Certainly Mr. Eggleton’s choice of prosaic words at such a young age, are prophetic.
“To forget the mistakes of the past and press on to greater things.”
Throughout his life, Mr. Eggleston, who died on Sept. 8 at age 90, started or was involved in more than one dozen businesses. In doing so, he followed his own voice.
Whether it was working as the manager of his father’s Eggleston’s Hotel in Jackson Ward in the 1950s and early 1960s, as an investment securities salesman, running a gas station, or opening one of the first Black-owned Golden Skillet restaurants, Mr. Eggleston obviously was fearless. That was no small feat given the segregated era in which he was born and endured a good part of his life.

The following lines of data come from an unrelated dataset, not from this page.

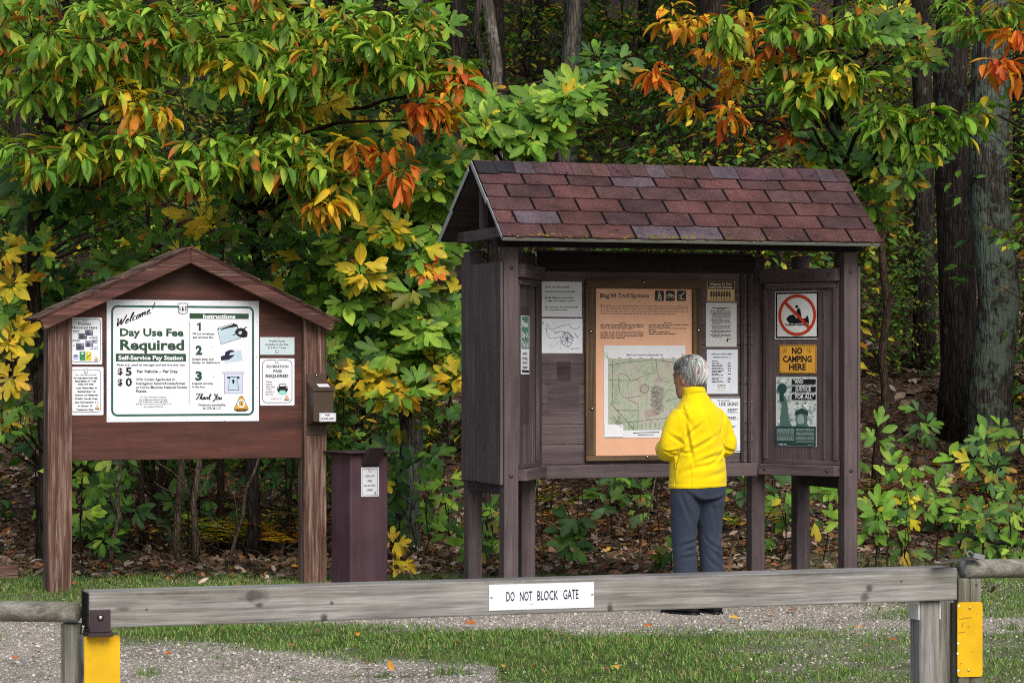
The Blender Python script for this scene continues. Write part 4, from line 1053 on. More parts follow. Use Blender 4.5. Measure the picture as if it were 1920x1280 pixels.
# ------------------------------------------------------------------ scatter: grass, stones, fallen leaves
def in_view(X, Y, m=1.08): return np.abs(X) < (960 / F) * Y * m
def scatter(n, y0, y1, seed):
    r = np.random.default_rng(seed); out = []
    Y = np.sqrt(r.uniform(y0 * y0, y1 * y1, n)); X = r.uniform(-1, 1, n) * (960 / F) * Y * 1.16
    return r, X, Y
def grass_obj(name, n, seed, label, hmin, hmax, dens, pal, y0=12.2, y1=23):
    r, X, Y = scatter(n, y0, y1, seed)
    ga, li = ground_masks(X, Y)
    cl = vnoise(X, Y, 3.0, 77, 2)
    keep = r.uniform(0, 1, n) < np.clip(ga * dens * (.05 + 1.9 * cl), 0, 1); X = X[keep]; Y = Y[keep]; cl = cl[keep]; n = len(X)
    Z = ground_z(X, Y) - .003
    az = r.uniform(0, 2 * np.pi, n); le = r.uniform(.1, .85, n); h = r.uniform(hmin, hmax, n) * (.55 + .9 * cl); w = r.uniform(.0015, .0038, n)
    d = np.stack([np.cos(az) * np.sin(le), np.sin(az) * np.sin(le), np.cos(le)], 1)
    s_ = np.stack([-np.sin(az + r.uniform(-1, 1, n)), np.cos(az), 0 * az], 1)
    p = np.stack([X, Y, Z], 1)
    bend = np.stack([np.cos(az), np.sin(az), -.6 + 0 * az], 1) * (h * r.uniform(.1, .45, n))[:, None]
    v = np.stack([p - s_ * w[:, None], p + s_ * w[:, None], p + d * (h * .55)[:, None] + s_ * (w * .8)[:, None], p + d * (h * .55)[:, None] - s_ * (w * .8)[:, None], p + d * h[:, None] + bend * .6], 1)
    f = np.array([[0, 1, 2], [0, 2, 3], [3, 2, 4]])
    fs = (np.arange(n)[:, None, None] * 5 + f[None]).reshape(-1, 3)
    pal = np.array([lin(c) for c in pal]); ci = r.integers(0, len(pal), n); c = pal[ci] * r.uniform(.75, 1.25, (n, 1))
    c5 = np.repeat(c[:, None, :], 5, 1)
    me = bpy.data.meshes.new(name); np_mesh(me, v.reshape(-1, 3), fs, c5.reshape(-1, 3)); me.materials.append(GRASSM)
    o = bpy.data.objects.new(name, me); COL.objects.link(o); tag(o, label, 'grass', kind='stuff'); return o
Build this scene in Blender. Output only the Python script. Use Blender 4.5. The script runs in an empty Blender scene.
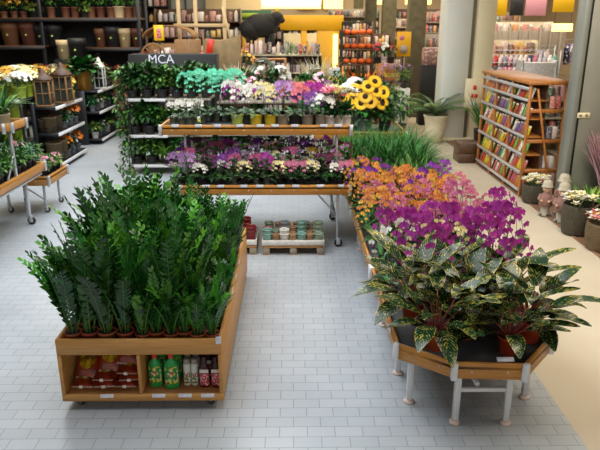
import bpy, bmesh, math, random
from mathutils import Vector, Matrix, Euler
R = math.radians
PI = math.pi
rnd = random.Random(7)
col = bpy.context.scene.collection
sc = bpy.context.scene

# ---------------------------------------------------------------- materials
def new_mat(name):
    m = bpy.data.materials.new(name); m.use_nodes = True
    nt = m.node_tree; b = nt.nodes['Principled BSDF']
    return m, nt, b
def rgb(c):
    # sRGB hex -> linear
    if isinstance(c, str):
        c = c.lstrip('#'); v = [int(c[i:i+2], 16)/255 for i in (0, 2, 4)]
        return tuple((x/12.92 if x <= .04045 else ((x+.055)/1.055)**2.4) for x in v)
    return c
def mat(name, c, rough=.5, metal=0, var=.0, vscale=8, c2=None, objvar=0, spec=.5, bump=0, bscale=40, coat=0, emit=0, stretch=None, trans=0):
    m, nt, b = new_mat(name)
    c = rgb(c)
    b.inputs['Roughness'].default_value = rough
    b.inputs['Metallic'].default_value = metal
    b.inputs['Specular IOR Level'].default_value = spec
    b.inputs['Coat Weight'].default_value = coat
    if trans: b.inputs['Transmission Weight'].default_value = trans
    b.inputs['Base Color'].default_value = (*c, 1)
    src = None
    if var or c2:
        tc = nt.nodes.new('ShaderNodeTexCoord'); mp = nt.nodes.new('ShaderNodeMapping')
        nt.links.new(tc.outputs['Object'], mp.inputs[0])
        if stretch: mp.inputs['Scale'].default_value = stretch
        n = nt.nodes.new('ShaderNodeTexNoise'); n.inputs['Scale'].default_value = vscale; n.inputs['Detail'].default_value = 4
        nt.links.new(mp.outputs[0], n.inputs['Vector'])
        r = nt.nodes.new('ShaderNodeValToRGB')
        k = rgb(c2) if c2 else tuple(x*(1-var) for x in c)
        r.color_ramp.elements[0].position = .35; r.color_ramp.elements[0].color = (*k, 1)
        r.color_ramp.elements[1].position = .65; r.color_ramp.elements[1].color = (*c, 1)
        nt.links.new(n.outputs['Fac'], r.inputs[0]); src = r.outputs[0]
    if objvar:
        oi = nt.nodes.new('ShaderNodeObjectInfo'); h = nt.nodes.new('ShaderNodeHueSaturation')
        mr = nt.nodes.new('ShaderNodeMapRange'); mr.inputs[3].default_value = 1-objvar; mr.inputs[4].default_value = 1+objvar
        nt.links.new(oi.outputs['Random'], mr.inputs[0]); nt.links.new(mr.outputs[0], h.inputs['Value'])
        m2 = nt.nodes.new('ShaderNodeMapRange'); m2.inputs[3].default_value = .5-objvar*.06; m2.inputs[4].default_value = .5+objvar*.06
        nt.links.new(oi.outputs['Random'], m2.inputs[0]); nt.links.new(m2.outputs[0], h.inputs['Hue'])
        if src: nt.links.new(src, h.inputs['Color'])
        else: h.inputs['Color'].default_value = (*c, 1)
        src = h.outputs[0]
    if src: nt.links.new(src, b.inputs['Base Color'])
    if bump:
        n2 = nt.nodes.new('ShaderNodeTexNoise'); n2.inputs['Scale'].default_value = bscale
        tc2 = nt.nodes.new('ShaderNodeTexCoord'); nt.links.new(tc2.outputs['Object'], n2.inputs['Vector'])
        bp = nt.nodes.new('ShaderNodeBump'); bp.inputs['Strength'].default_value = bump; bp.inputs['Distance'].default_value = .01
        nt.links.new(n2.outputs['Fac'], bp.inputs['Height']); nt.links.new(bp.outputs[0], b.inputs['Normal'])
    if emit:
        b.inputs['Emission Color'].default_value = (*c, 1); b.inputs['Emission Strength'].default_value = emit
    return m

M = {}
M['ply'] = mat('plywood', '#c4914f', .45, c2='#b5813f', vscale=3, stretch=(1.5, 1.5, 22))
M['plyedge'] = mat('plywood_dark', '#a87440', .5, c2='#8d5c2e', vscale=3, stretch=(1.5, 1.5, 22))
M['board'] = mat('honey_board', '#bd843c', .38, c2='#b0762f', vscale=3, stretch=(1.2, 1.2, 25))
M['rackwood'] = mat('orange_wood', '#b8783a', .4, c2='#9c602a', vscale=4, stretch=(6, 6, 1))
M['palletwood'] = mat('pallet_wood', '#b78a58', .7, c2='#96683c', vscale=6, stretch=(2, 12, 12))
M['darkwood'] = mat('dark_wood', '#5a3c26', .5, c2='#3e2817', vscale=5, stretch=(8, 8, 1.5))
M['rustic'] = mat('rustic_wood', '#9c7446', .6, c2='#7a5630', vscale=5, stretch=(8, 8, 1.5))
M['silver'] = mat('brushed_aluminium', '#c9ccd0', .35, metal=.6)
M['whitemetal'] = mat('white_painted_metal', '#dcdfe0', .35)
M['chrome'] = mat('chrome', '#c8c8cc', .2, metal=1)
M['black'] = mat('black_metal', '#17181b', .45, var=.3)
M['blackmatt'] = mat('black_matt', '#121212', .7)
M['rubber'] = mat('rubber', '#2a2a2c', .6)
M['foot'] = mat('pinkish_foot', '#d8c4b8', .5)
M['terra'] = mat('terracotta', '#a9512f', .65, c2='#8e3f22', vscale=9, objvar=.15)
M['terraplastic'] = mat('terracotta_plastic', '#a84427', .35, objvar=.1)
M['soil'] = mat('soil', '#2d2018', .95, var=.5, vscale=60, bump=.6)
M['zz'] = mat('zz_leaf', '#2c6620', .27, c2='#174018', vscale=5, objvar=.22, spec=.6)
M['zz2'] = mat('zz_leaf_fresh', '#5f9c2c', .3, c2='#3c7a22', vscale=5, objvar=.18, spec=.5)
M['zzd'] = mat('zz_leaf_deep', '#173d14', .27, objvar=.2, spec=.55)
M['stemg'] = mat('green_stem', '#4c7a34', .5)
M['stemd'] = mat('dark_stem', '#2b3a1a', .5)
M['redstem'] = mat('red_petiole', '#7c3427', .4)
M['leafd'] = mat('leaf_dark', '#1b461a', .42, c2='#0f2e12', vscale=6, objvar=.25, spec=.35)
M['leafm'] = mat('leaf_mid', '#35702a', .45, c2='#214f1c', vscale=6, objvar=.25, spec=.35)
M['leafl'] = mat('leaf_light', '#6f9a3a', .45, c2='#4f7d2c', vscale=6, objvar=.2)
M['leafy'] = mat('leaf_yellowgreen', '#9db24a', .5, objvar=.15)
M['leafb'] = mat('leaf_bluish', '#4f8068', .45, objvar=.15)
M['grass'] = mat('grass_blade', '#3c7a28', .55, c2='#25551c', spec=.25, vscale=5, objvar=.25)
M['grassl'] = mat('grass_blade_light', '#5f8f36', .5, objvar=.2)
def petal(name, c, c2=None, **k): return mat(name, c, .5, c2=c2, vscale=30, objvar=.12, **k)
M['p_purple'] = petal('petal_purple', '#b52d9c', '#8c2080')
M['p_violet'] = petal('petal_violet', '#8a3aa6', '#6d2a8a')
M['p_pink'] = petal('petal_pink', '#c86a94', '#a94a78')
M['p_rose'] = petal('petal_rose', '#d98aa0', '#b85f80')
M['p_lilac'] = petal('petal_lilac', '#b58fc0', '#96699f')
M['p_orange'] = petal('petal_orange', '#e29a4a', '#cf7434')
M['p_yellow'] = petal('petal_yellow', '#ecc24a', '#dba23a')
M['p_cream'] = petal('petal_cream', '#eee4b4', '#e0d080')
M['p_white'] = petal('petal_white', '#efeee8', '#dcdcd0')
M['p_lpink'] = petal('petal_light_pink', '#f2b8c4', '#e89aac')
M['p_coral'] = petal('petal_coral', '#ee8d90', '#e0707a')
M['p_turq'] = petal('petal_turquoise', '#7cdcba', '#4cc49c')
M['p_maroon'] = petal('petal_maroon', '#6e2450', '#521a3c')
M['p_red'] = petal('petal_red', '#c81e28', '#9a1420')
M['p_sun'] = petal('petal_sunflower', '#f6c80e', '#eab20a')
M['p_org'] = petal('petal_bright_orange', '#f08a1c', '#e06c14')
M['disc'] = mat('sunflower_disc', '#3b1e10', .9, bump=.8, bscale=90)
M['lip'] = mat('orchid_lip', '#7a1552', .4)
M['lipy'] = mat('orchid_lip_yellow', '#e2a52c', .4)
M['clear'] = mat('clear_plastic_pot', '#6f7868', .2, var=.4, vscale=30)
M['potgrey'] = mat('grey_pot', '#787c80', .5, objvar=.15)
M['potdark'] = mat('dark_pot', '#2c2c2e', .5, objvar=.15)
M['potlime'] = mat('lime_glazed_pot', '#bcd66a', .25)
M['potyel'] = mat('yellow_glazed_pot', '#e6cf3e', .25)
M['pottaupe'] = mat('taupe_pot', '#9a9080', .4, objvar=.1)
M['potwhite'] = mat('white_pot', '#e8e6e0', .3, c2='#cfcac0', vscale=14)
M['potolive'] = mat('olive_lime_pot', '#9db12e', .4, objvar=.1)
M['potteal'] = mat('teal_ceramic', '#7da398', .25, objvar=.12)
M['potsage'] = mat('sage_ceramic', '#8a9a84', .3, objvar=.12)
M['potkraft'] = mat('kraft_ceramic', '#a9875f', .6, objvar=.1)
M['potred'] = mat('dark_red_ceramic', '#7c2224', .3, objvar=.12)
M['potpink'] = mat('pink_ceramic', '#b8445a', .3)
M['potbrown'] = mat('brown_planter', '#7c4f3a', .55, objvar=.18)
M['potbeige'] = mat('beige_planter', '#d6bd92', .6, objvar=.08)
M['potcream'] = mat('cream_planter', '#dcd3b4', .7, var=.15, vscale=5)
M['gold'] = mat('gold_pot', '#a8772c', .3, metal=.7)
M['label'] = mat('price_label', '#e9ebf2', .5, c2='#c9ccd8', vscale=25)
M['strip'] = mat('white_price_strip', '#e4e4e4', .4)
M['wicker'] = mat('wicker', '#6d5a3c', .8, c2='#463822', vscale=9, stretch=(1, 1, 14), bump=1, bscale=60)
M['wickerd'] = mat('wicker_dark', '#4e4836', .8, c2='#353024', vscale=9, stretch=(14, 14, 1), bump=1, bscale=60)
M['cream'] = mat('cream_paint', '#e2e3da', .55, var=.06, vscale=2)
M['palegrey'] = mat('pale_grey_paint', '#c8cbc0', .5, var=.06, vscale=2)
M['creamwarm'] = mat('warm_cream_paint', '#ecdfb8', .55, var=.05, vscale=2)
M['greygroove'] = mat('grey_groove', '#7e7a6a', .6)
M['steel'] = mat('grey_steel', '#96968a', .45, var=.12, vscale=2)
M['steeledge'] = mat('blue_edge_steel', '#868a82', .4, var=.1, vscale=2)
M['column'] = mat('olive_grey_column', '#67614a', .75, c2='#575239', vscale=5)
M['yellow'] = mat('yellow_panel', '#e0a80a', .5, var=.08, vscale=2)
M['yellowl'] = mat('bright_yellow_sign', '#f2c20e', .5)
M['canvas'] = mat('tan_canvas', '#8e7650', .8, var=.3, vscale=3)
M['pumpkin'] = mat('pumpkin_orange', '#e0601c', .45, objvar=.15)
M['dry'] = mat('dried_leaves', '#7a4a22', .8, objvar=.2)
M['rose'] = mat('dusty_pink_plumes', '#b98f98', .85, objvar=.15)
M['green_sign'] = mat('green_fascia', '#1f5c38', .5)
M['stone'] = mat('statue_stone', '#a8a090', .75, var=.2, vscale=12)
M['statueskin'] = mat('statue_face', '#cfa58a', .7)
M['statuecoat'] = mat('statue_coat', '#8f6a60', .75, var=.2)
M['hat'] = mat('statue_hat', '#b5ac98', .8, var=.2, vscale=12)
M['glass'] = mat('lantern_glass', '#5e6660', .05, trans=.9)
M['glow'] = mat('lamp_glow_white', '#fff6dc', .5, emit=2.2)
M['glowy'] = mat('lamp_glow_yellow', '#ffee90', .5, emit=1.6)
M['red'] = mat('red_plastic', '#d0301c', .35)
M['blue'] = mat('blue_plastic', '#2a4c8c', .4)
M['greenbottle'] = mat('green_bottle', '#1f9e48', .3)
M['darkbottle'] = mat('dark_brown_bottle', '#3a1c1c', .25)
M['whitecan'] = mat('white_can', '#d8dcd2', .35)
M['baglabel'] = mat('bag_yellow_label', '#d8b020', .4, c2='#5a3a10', vscale=16)
M['whiteband'] = mat('white_print', '#e8dcd4', .4)
M['seam'] = mat('seam_print', '#c9a090', .35)
M['floorbeige'] = None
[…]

Despite any barriers he may have encountered —and as a business man there no doubt were many—Mr. Eggleston persevered. And while building successive enterprises, he also found time to secure a private pilot’s license while also indulging in photography, building model radio control planes and playing chess.
He was, in short, a renaissance man.
Again his words, perhaps, provide a clue to his drive.
“To give so much time to the improvement of myself that I do not have time to criticize others. To be too large for worry, too noble for anger, too strong for fear and too happy to permit the presence of trouble.”
That day at Sugar’s Crab Shack, Mr. Eggleston said one reason he, along with Stafford Flowers and Garfield F. Childs Sr., started the MBL was because African-Americans weren’t allowed to join the Richmond Chamber of Commerce or the Virginia Chamber of Commerce.
Thus, when the MBL was created, he said, black business owners were eager to join the organization, which was linked to the National Business League founded in 1900 by Booker T. Washington.
In addition to the programs, training and networking that MBL provided, its members wanted a sense of unity, said Mr. Eggleston.
His final sentence on that stained sheet of plain worn white paper provides further proof of his intention.
“I LOVE LIFE, THE PEOPLE AND THINGS AROUND ME. I AM THANKFUL FOR BEING WELL BLESSED.”
Rest well, Mr. Eggleston. And thank you for all that you provided Richmond for nearly 70 years.